Certains ont voulu y voir un signe de candidature. Certains ont même émis l’hypothèse d’une déclaration lors de cette prise de parole. “J’ai annoncé que ce serait au début du mois de décembre et rien ne va changer”, a coupé court le chef de l’Etat.
“Il s’agira de revenir sur la façon dont nous luttons contre le terrorisme –sur le plan intérieur comme sur le plan extérieur-, […] Et sans jamais renoncer à ce que nous sommes”, a précisé son entourage à “Libération”, il y a quelques jours.
L’enjeu de cette première intervention présidentielle depuis les attentats de Nice dépasse l’échéance électorale certes, même on peut légitimement estimer qu’elle jettera les bases d’une éventuelle candidature. L’occasion aussi pour François Hollande de créer un consensus, alors que son camp se disperse, que le dernier sondage le donne absent du second tour de la présidentielle (en cas de candidature) et que la cohésion sociale est soumise à rude épreuve.
Hollande, chef de guerre
Pour faire consensus, François Hollande pourra s’appuyer sur ses actions à l’internationale. L’approche hollandienne de la lutte contre le terrorisme, c’est d’abord ses guerres. Celui à qui l’on a, longtemps, reproché de faire de la synthèse et du compromis sa marque de fabrique, n’a pas hésité à trancher dans le lard et à déclencher quatre interventions militaires pour lutter contre le terrorisme: au Mali, dans le Sahel, en Irak et en Syrie. Il était même sur le point d’en commencer une autre en menant une guerre contre Bachar al-Assad.
Et pourtant, nul ne l’attendait sur ce registre. Nul ne se doutait qu’il se sentirait aussi à l’aise dans l’habit de “chef de guerre”. Les attentats, revendiqués par des Français issus de groupes djihadistes, qui ont marqué la seconde parti de son quinquennat, lui ont re-donné la confiance qu’il avait perdue. Sa côte de popularité a explosé, surtout après les attentats de novembre. Dans “Conversations privées avec le président” aux journalistes Antonin André et Karim Rissouli, il a confié :
“C’est la semaine, celle des attentats [du 7, 8 et 9 janvier 2015, ndlr], où je suis devenu président dans le regard des gens […] J’ai montré que le pays était dirigé. Dirigé par moi.”
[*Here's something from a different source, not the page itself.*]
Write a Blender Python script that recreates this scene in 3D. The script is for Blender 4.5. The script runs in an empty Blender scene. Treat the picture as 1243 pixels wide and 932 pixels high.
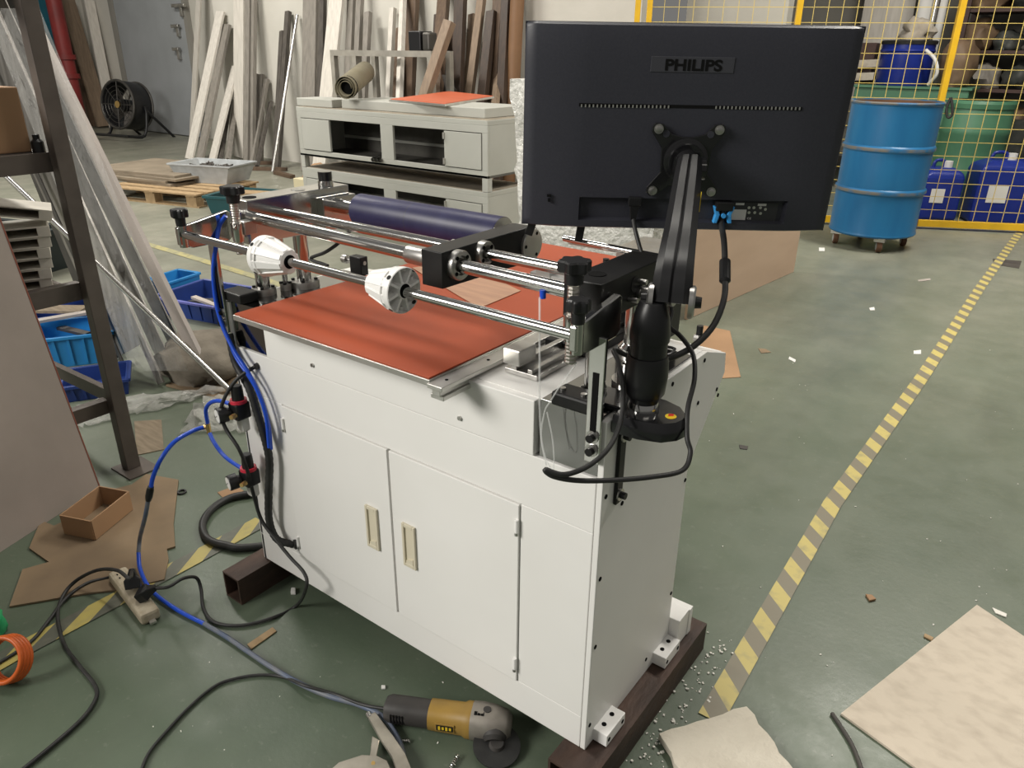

Hollande, protecteur de l’Etat de droit
Face à la tentation de la droite de modifier la Constitution pour lutter contre le terrorisme, face aux polémiques successives et passionnées sur l’islam, François Hollande pourrait aussi s’afficher dans d’autres habits, neufs ceux-là : ceux du protecteur de l’Etat de droit contre l’Etat d’exception imaginé par la droite.
“Les exigences de la sûreté, celle à laquelle notre peuple est tant attaché, sont compatibles avec les règles de la démocratie. Le risque serait de céder sur nos libertés sans rien gagner sur notre sécurité. Jamais jusqu’au terme de mon mandat, je ne considérerai l’Etat de droit comme un obstacle car ce serait la fin de l’Etat”, a-t-il déclaré le 20 juillet après l’attentat de Nice.
Sur le terrain idéologique, il pourrait jeudi, comme il a commencé à l’exposer mardi devant la communauté française d’Ho Chi Minh-Ville, donner sa conception de la France, expliquer qu’elle est davantage une “idée” qu’une “identité”.
“L’identité, c’est ce que nous avons fait dans le passé, qui nous a constitués, mais l’idée, le projet, ce qui nous anime, qui nous fait avancer, ça c’est l’essentiel”, a-t-il fait valoir dans les jardins de la résidence de l’ambassadeur de France.
Selon un parlementaire proche du président, François Hollande va aller “plus loin que d’habitude” sur l’islam et la laïcité. “Il va donner sa définition de la laïcité”.